WEST LAFAYETTE, Ind. – The Indy International Wine Competition will return to the Purdue University campus July 30-Aug. 1, with a new award recognizing an outstanding small winery in Indiana.

The event, the nation's largest scientifically organized and independent wine competition, annually receives more than 2,000 entries from 15 countries and 40 U.S. states. It also attracts wine writers, winemakers, winegrowers, enologists, chefs and sommeliers, wine distributors and retailers, and consumers.

The competition, organized for the 23rd time by the Purdue Wine Grape Team, will take place in the Purdue Memorial Union ballrooms off State Street. The public can observe the judging from 10 a.m. to 3 p.m. each day. Also open to the public for viewing is the Wine of the Year taste-off from 11 a.m. to noon on Aug. 1.

Major trophies include Wine of the Year, White Wine of the Year, Red Wine of the Year, Sparkling Wine of the Year, Ros? Wine of the Year, Dessert Wine of the Year, Winery of the Year, Winemaker of the Year and the Governor's Cup for winningest Indiana winery.

Added to that list this year is Indiana Farm Winery of the Year, an award that honors a small, up-and-coming winery.
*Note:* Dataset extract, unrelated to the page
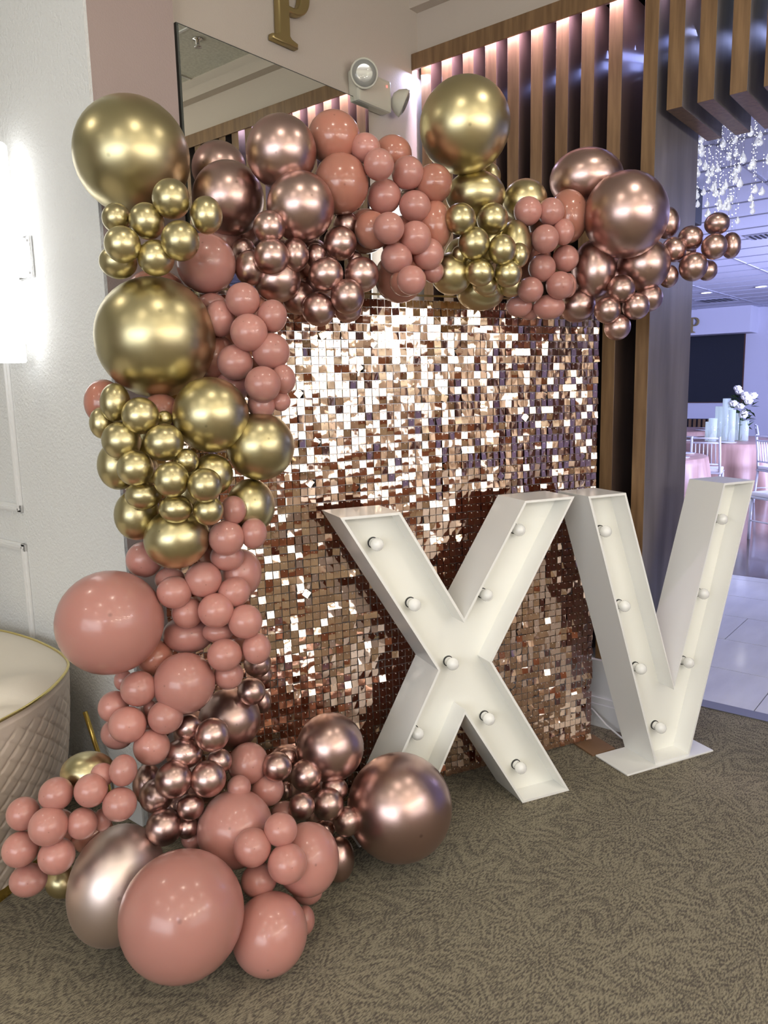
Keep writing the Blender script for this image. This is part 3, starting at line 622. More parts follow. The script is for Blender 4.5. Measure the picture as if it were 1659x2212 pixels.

Purdue wine professor Christian Butzke, chairman and chief judge of the competition, noted that there are now more than 75 wineries in Indiana, most of them small, family businesses.

Any proceeds from the competition support graduate students in Purdue's enology lab.

“It's one way we support our wine research here at Purdue,” said Butzke, an enologist. “Proceeds go toward research, which, in turn, helps the wineries make better wines. So it goes full circle.”

The Purdue Wine Grape Team also will be at the Indiana State Fair, which for the first time will offer wine tastings. The fair runs Aug. 1-17 at the state fairgrounds in Indianapolis.

“That' s a reflection of how important the wine industry as part of agriculture has become in Indiana,” Butzke said.